Domestic and foreign investors can participate in the new market.  “At least 40% of the capital is planned to be sourced from foreign investors,” he was quoted as saying. 

Jamali said the groundwork for setting up the exchange is in place and the Securities and Exchange Organization, the stock market regulator, has given the go-ahead.   

The SEO earlier announced that it plans to extend the international frontiers of the capital market and help boost interaction with foreign investors. 

Jamali pointed to the composition of shareholders of the bourse as a critical issue, saying that a special taskforce has been mandated to identify the potential domestic and foreign players. 

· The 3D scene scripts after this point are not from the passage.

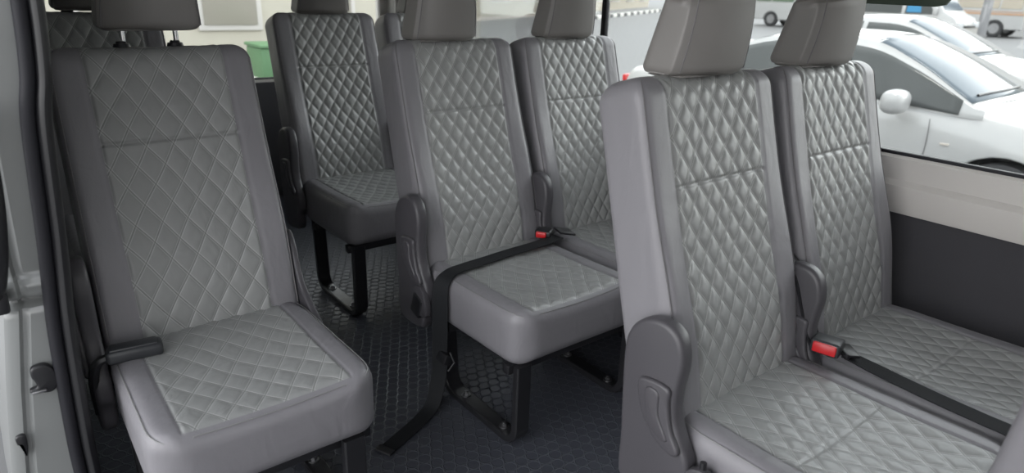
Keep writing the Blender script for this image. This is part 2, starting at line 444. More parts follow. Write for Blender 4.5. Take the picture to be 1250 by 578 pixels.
# ------------------------------------------------------------------ steel leg frame (rounded loop of flat bar)
def leg_mesh(zt, yf=-.415, yr=-.075, w_=.048, t=.022):
    r = .05; P = [(yr+.015, zt)]
    for i in range(7): a = PI/2*i/6; P.append((yr-.0+(-r+r*math.cos(a))*1.0, r-r*math.sin(a)))
    for i in range(7): a = PI/2*i/6; P.append((yf+r-r*math.sin(a), r-r*math.cos(a)))
    P.append((yf, zt)); pts = [Vector((0, y, z+t/2)) for y, z in P]
    cen = Vector((0, (yf+yr)/2, zt))
    def sec(i, p, tg):
        x = Vector((1, 0, 0)); nrm = x.cross(tg).normalized()
        a = x*w_/2; b = nrm*t/2
        c = .003
        return [p-a-b+b*.3, p-a*.85-b, p+a*.85-b, p+a-b+b*.3, p+a+b-b*.3, p+a*.85+b, p-a*.85+b, p-a+b-b*.3]
    return MB().sweep(pts, sec).me(angle=40)
BOLT = MB().cyl((0, 0, .0), (0, 0, .003), .014, n=20).cyl((0, 0, .003), (0, 0, .011), .0085, n=6).cyl((0, 0, .011), (0, 0, .015), .005, n=12).me(angle=30)
RAIL = {}
def seat_parts(root, x0, dz, raise_head=0, tilt=0, single_=False, hx=0, cush=None):
    """one seat's parts at lateral offset x0 of root"""
    b = obj('backrest', BACKS if single_ else BACK, None, root, (x0, 0, dz), (tilt, 0, 0))
    if tilt:
        # tilt about the hinge line at cushion height
        h = Vector((0, 0, ZC)); m_ = Matrix.Rotation(tilt, 3, 'X'); b.location = Vector((x0, 0, dz))+h-m_ @ h
    for m_ in BPIPE: obj('piping', m_, MPIPE, b)
    c = obj('seat_cushion', cush or (CUSHS if single_ else CUSH), None, root, (x0, 0, dz))
    for m_ in CPIPE: obj('piping', m_, MTHR, c)
    top = BF(0, LB+.012, -.056)
    hz = top+BE*(.004+raise_head); 
    p = Vector((hz.x+hx, hz.y-.045, hz.z)); h = Vector((0, 0, ZC)); p = h+Matrix.Rotation(tilt, 3, 'X') @ (p-h)
    hd = obj('headrest', HEADM, MH, root, (x0+p.x, p.y, p.z+dz), (tilt, 0, 0))
    for m_ in HSEAMS: obj('seam', m_, MPIPE, hd)
    for s in (-1, 1):
        obj('headrest_post', POST, MCH, hd, (s*.056, .045, -.005))
        g_ = obj('post_guide', GROM, MBK, b, (top.x+s*.056, top.y, top.z+.006))
    cv = obj('recliner_cover', COVER, MPL, root, (x0, 0, dz))
    lv = obj('recliner_lever', LEVER, MPL, cv); 
    obj('recliner_lever', LEVERIN, MPL, cv)
    return b, c, hd, cv
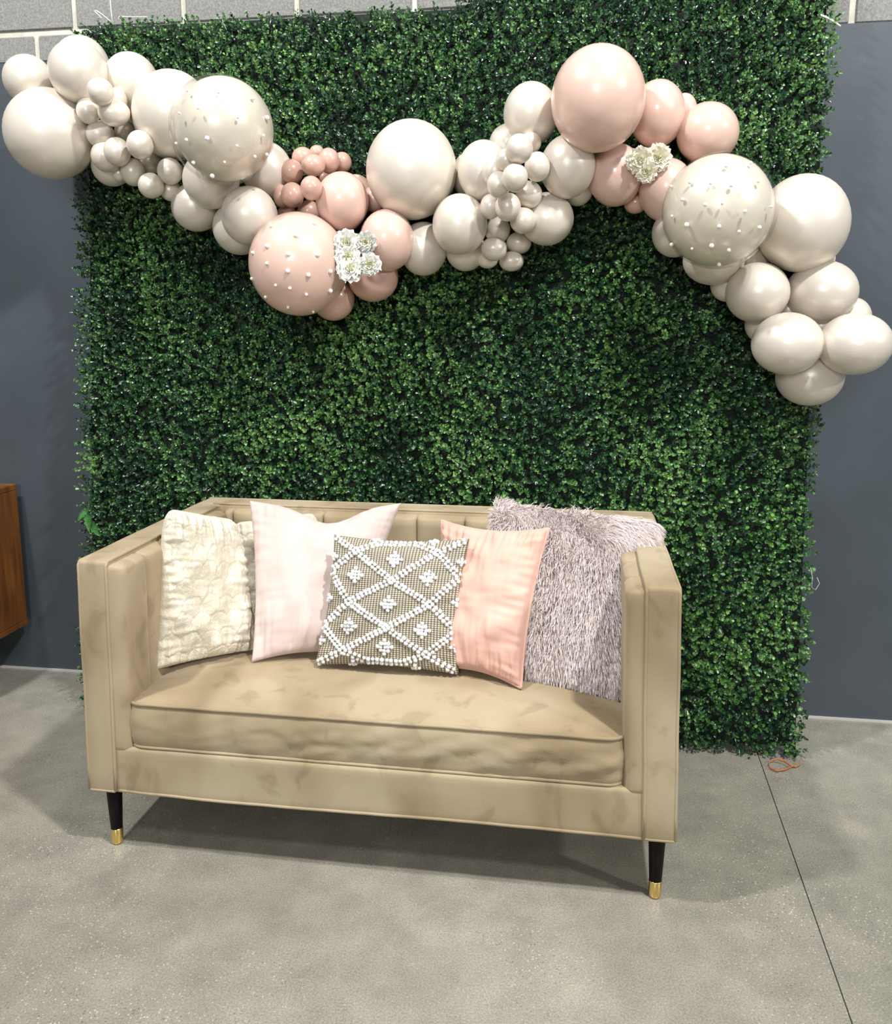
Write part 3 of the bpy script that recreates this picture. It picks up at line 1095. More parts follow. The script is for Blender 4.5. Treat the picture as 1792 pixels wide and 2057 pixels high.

“Shareholders would be assessed subject to their financial and technical eligibility,” he said, recalling that the High Council of Securities and Exchange, the top stock market policymaker, will decide on the composition of shareholders. 

A number of domestic and foreign companies have applied to be listed on the international bourse. “Forty companies have sent applications and the taskforce is assessing their prerequisite,” he said, but did not name names. 

The bourse will have the capacity to attract non-rial financial resources. 

However, the practicability of such an enterprise is under question, given the tough US economic sanctions on Iran’s economy, namely on key banking, insurance and financial sectors. 

Despite the major hurdles to foreign investment, Iranian economic officials have often announced their desire for foreign investment to help lift the economy. 

 

US Antagonism 

Gholmareza Ansari, the deputy foreign minister for economic affairs, earlier referred to problems associated with money transfer due to hostile US threats as the main obstacle to foreign investment in the planned share market, saying that ways to evade the penalties are being discussed with the Economy Ministry.  

Foreigners hardly represent 0.1% of investors in Iran’s capital market, according to an earlier report by the Central Securities Depository of Iran. The number of trading codes issued for foreign legal and natural entity investors was 1,366 in the last fiscal year that ended in March.  

The new exchange will be Iran’s fifth after the Tehran Stock Exchange, Iran Fara Bourse (the junior equity market), Energy Exchange and the Iran Mercantile Exchange.